Già nel pomeriggio, il portavoce della Commissione Ue Olof Gill aveva ribadito ai giornalisti che nessuno s’aspettava la scampanellata del postino. Il commissario Maros Sefcovic, poi, aveva spiegato al Parlamento europeo che l’accordo con gli Usa sarebbe stato imminente, che l’obiettivo (di tutti, non solo dell’Ue) era dall’inizio quello di “ripristinare la prevedibilità”. E ha riferito della speranza di “raggiungere risultati soddisfacenti potenzialmente anche nei prossimi giorni” dando così alle relazioni Usa-Ue la possibilità di ripartire da “un nuovo inizio” basato su “un quadro” stabile sul quale costruire poi “un futuro accordo commerciale”.

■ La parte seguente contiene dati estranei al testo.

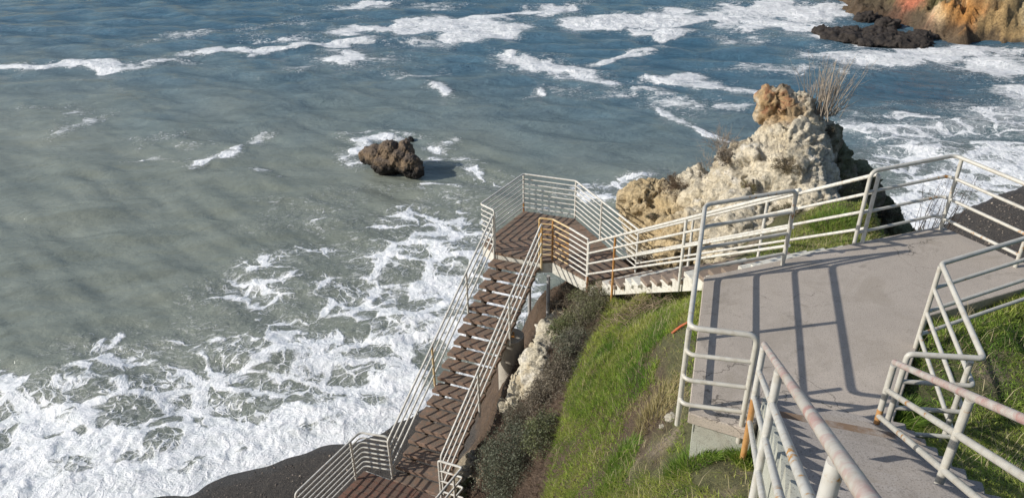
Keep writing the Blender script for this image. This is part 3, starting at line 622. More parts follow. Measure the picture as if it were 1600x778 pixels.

Mentre si parlava ancora di accordo, ieri erano attese sette lettere, ne sono arrivate sei. Inizialmente nel mirino della Casa Bianca son finite le Filippine, baluardo storico americano nel Sud-est asiatico. Con Manila, The Don ci è andato più morbido: “solo” il 20% di dazi, meno di quanto toccato a Giappone e Corea del Sud. Peggio, invece, è andata a Libia, Iraq e Algeria che dovranno fare i conti con tariffe al 30%. Una mossa, come un’altra, per difendere i petrolieri americani messi in ginocchio dall’ennesimo aumento della produzione disposto dall’Opec+ nei giorni scorsi. Per Moldavia e Brunei, i dazi sono nella misura del 25%. Dopo un po’ è spuntata anche la settima lettera. Indirizzata al governo di Sri Jayawardenapura Kotte, già nota come Colombo quando lo Sri Lanka era ancora Ceylon. Per l’isola, un’altra stangata: 30 per cento. E sotto a chi tocca.